FFTW Vs CUFFT Performance


Can anyone help me with this.

Old Code: Inside fortran

call sfftw_plan_dft_3d(plan,n1,n2,n3,cx,cx,ifset,64)
call sfftw_execute (plan)
call sfftw_destroy_plan (plan)

New Code: Inside Fortran
call tempfft(n1,n2,n3,cx,direction)

#include <stdio.h>
#include <cufft.h>
#include <cutil.h>
#include <cuComplex.h>
#include “cuda.h”

extern “C” void tempfft_(int *n1, int *n2, int *n3,cufftComplex *data, int direction)
int Nx = *n1;
int Ny = *n2;
int Nz = *n3;
cufftComplex *d_data;

    CUDA_SAFE_CALL(cudaMalloc((void**) &d_data, sizeof(cufftComplex)*Nx*Ny*Nz));

    CUDA_SAFE_CALL(cudaMemcpy(d_data, data, Nx*Ny*Nz*sizeof(cufftComplex), cudaMemcpyHostToDevice));

    cufftHandle plan1;
    CUDA_SAFE_CALL(cufftPlan3d(&plan1, Nz, Ny, Nx, CUFFT_C2C));

            CUDA_SAFE_CALL(cufftExecC2C(plan1, (cufftComplex *)d_data, (cufftComplex *)d_data, CUFFT_FORWARD));
            CUDA_SAFE_CALL(cufftExecC2C(plan1, (cufftComplex *)d_data, (cufftComplex *)d_data, CUFFT_INVERSE));

    CUDA_SAFE_CALL(cudaMemcpy(data, d_data, Nx*Ny*Nz*sizeof(cufftComplex), cudaMemcpyDeviceToHost));



When I simulate the above codes inside a big FORTRAN Application

FFTW code takes about 21 minutes for each step while the CUDA code is taking about 66 minutes for each step.

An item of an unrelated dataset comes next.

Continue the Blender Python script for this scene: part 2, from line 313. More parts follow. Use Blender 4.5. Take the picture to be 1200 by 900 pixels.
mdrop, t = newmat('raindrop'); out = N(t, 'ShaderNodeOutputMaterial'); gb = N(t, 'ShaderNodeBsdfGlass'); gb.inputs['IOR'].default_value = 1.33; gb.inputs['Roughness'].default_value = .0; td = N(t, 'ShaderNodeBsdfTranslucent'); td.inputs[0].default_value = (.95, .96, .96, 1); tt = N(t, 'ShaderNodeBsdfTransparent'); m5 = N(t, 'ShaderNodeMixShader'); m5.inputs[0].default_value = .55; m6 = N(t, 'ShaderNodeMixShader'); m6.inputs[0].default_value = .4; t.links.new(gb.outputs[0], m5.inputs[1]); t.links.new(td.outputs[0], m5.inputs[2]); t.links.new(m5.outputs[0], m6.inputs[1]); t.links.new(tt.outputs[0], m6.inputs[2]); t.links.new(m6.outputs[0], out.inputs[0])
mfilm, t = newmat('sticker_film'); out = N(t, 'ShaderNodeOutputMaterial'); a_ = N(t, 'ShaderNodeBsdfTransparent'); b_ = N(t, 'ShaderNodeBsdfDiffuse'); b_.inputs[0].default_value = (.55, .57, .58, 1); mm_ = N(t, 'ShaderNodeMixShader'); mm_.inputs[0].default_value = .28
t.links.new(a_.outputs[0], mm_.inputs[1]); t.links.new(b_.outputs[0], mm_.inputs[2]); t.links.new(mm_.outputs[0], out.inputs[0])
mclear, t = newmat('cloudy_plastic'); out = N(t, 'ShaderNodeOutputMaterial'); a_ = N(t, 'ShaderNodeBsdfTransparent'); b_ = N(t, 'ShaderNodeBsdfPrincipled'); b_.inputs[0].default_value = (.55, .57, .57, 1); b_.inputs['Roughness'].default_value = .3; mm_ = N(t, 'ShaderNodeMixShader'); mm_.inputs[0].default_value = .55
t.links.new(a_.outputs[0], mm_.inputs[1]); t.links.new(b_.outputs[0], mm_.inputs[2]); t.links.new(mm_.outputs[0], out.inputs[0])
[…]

a) Is there any way I can increase the performance ?


It would be better for you to set up the plan outside of this FFT call once and reuse that plan instead of creating a new one every time you want to do an FFT. This assumes of course that you’re doing the same size and type (C2C, C2R, etc.) of FFT everytime.

However, the bigger issue here (which I’m guessing you can’t get away from) is the fact that you’re moving the entire input and output of the FFT across the system bus each time. Even if the FFT is done 10x faster on the card, it might take all that time saved (plus more) just to get the data on and off the card. In a graphics rendering situation, the data is almost always one way (to the card), and lot’s of large data arrays (like textures) are already loaded on the card.